独占とか寡占というと悪いイメージがある。強欲な商人のイメージ。

今日の日経新聞の最終面「私の履歴書」で経済学者の篠原三代平がシュンペーターの発展理論の中で寡占が再評価されていることを紹介しつつ、八幡製鉄所と富士製鉄所の合併−新日本製鉄の誕生を評価している。

ある産業で大きな技術革新が起きるとき、ちょっとしたアイデアで革新が進む場合もあれば、巨大な投資が必要な場合もある。巨大な投資は巨大な企業にしか出来ず、それは独占企業や寡占企業でしかありえない。中小企業だけが市場に溢れていると、新しい商品が次々に生まれる代わりに一つひとつの価格は下がりにくい。大規模生産、システム化された生産ラインなどを整備できないからだ。それが市場に停滞をもたらし産業を衰退させることもあり得る。
農業を見ればそれは良く分かる。農業は1ヘクタール程度の規模の兼業農家が大半を占める。当然システム化された生産ラインなど望めない。1軒1軒の農家の生産性にはバラツキがある。それが孤立しているために生産能力を交換して全体的な生産性を向上させるということは出来ない。独占や寡占がないことによってイノベーションが起こらない典型であろう。

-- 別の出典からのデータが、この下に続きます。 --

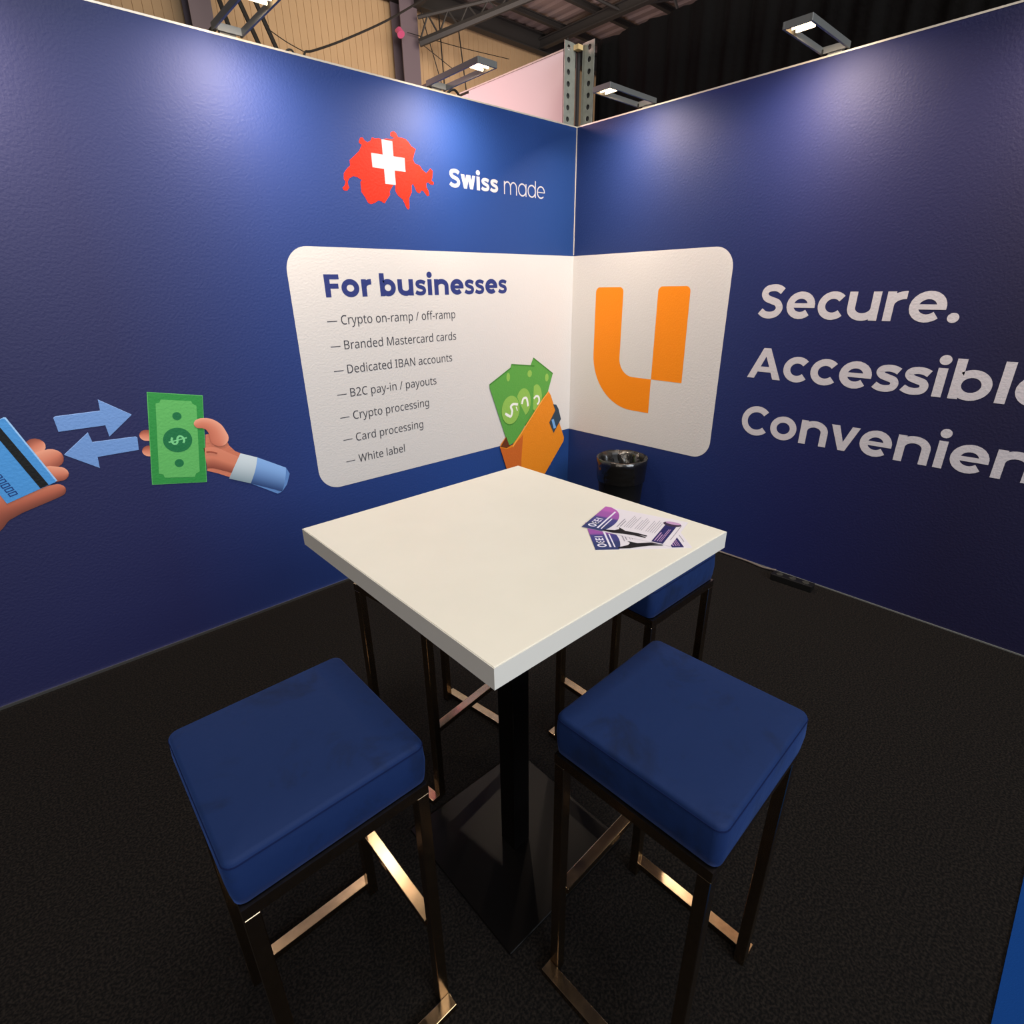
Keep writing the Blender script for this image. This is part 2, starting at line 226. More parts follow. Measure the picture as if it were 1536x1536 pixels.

農業政策は未だに「地主−小作人」というヨーロッパの農奴制幻想に取りつかれている。戦後GHQが大地主から土地を取り上げて小作人に分配してしまったのも、それが原因だ。当時のGHQ幹部は社会主義的な理想主義に酔っていた人が多く、それが地に足の着かない憲法制定にも、財閥解体などの資本家攻撃にもつながった。日本経済の弱体化という狙いもあったが、巨大資本の破壊という狙いもあった。皮肉にも戦時体制によって資本集積が行われた財閥解体はイノベーションの発端になり、戦後の技術立国日本を急成長させることとなった。逆に、地主解体は体力のない貧農を大量に生み出し、農業人口が製造業に移動する切っ掛けを作った。GHQの理想主義者がやったことは「豊かな農園」は作り出せなかった。

独占とか寡占を安易に排除しない方が良いということの証明だ。